In America takes as its starting
point Jim's emigration to New York in the early eighties,
his struggle to find work as an illegal immigrant and the
premature birth of his third child. It is not however a documentary
and although incidents are true to memory the film is clearly
a drama. Some elements of what actually happened were too
unbelievable to work in a film. Initial drafts of its script
were written by Jim's two daughters who were each the heroes
of their own scripts. In order to make the story work as a
film, Jim decided to use the early death of his brother as
a key element in the film. This means that one of the major
characters in the film is invisible, but he remains very real
for the other protagonists.

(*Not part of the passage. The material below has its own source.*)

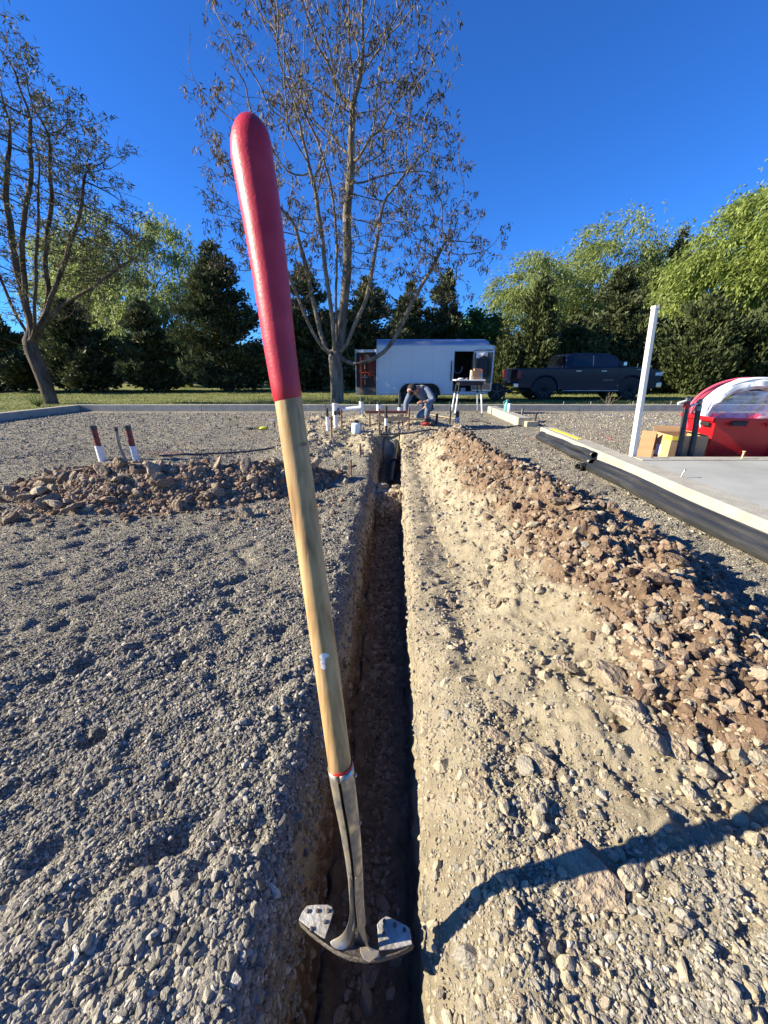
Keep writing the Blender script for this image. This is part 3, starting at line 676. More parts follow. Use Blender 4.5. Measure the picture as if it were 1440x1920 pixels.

In a sense we are journeying towards
making the dead child come alive so that the other characters
can say goodbye.
The journey to America is fraught with
difficulties and has a mythic resonance. After getting through
immigration to some extent because of the sympathy of the
officials for the loss the family has suffered they must then
go under water (by tunnel!) in order to reach their destination.
There are elements here of Orpheus in the underground, and
the Manhattan they arrive at is the world of a single building
which is a dark and frightening place. Junkies look for money
on the stoop and the place crackles with nervous tension.
The door to their apartment has more locks than Fort Knox
and on the way up to it they must pass a closed door with
keep away scrawled on it and a screaming man behind it.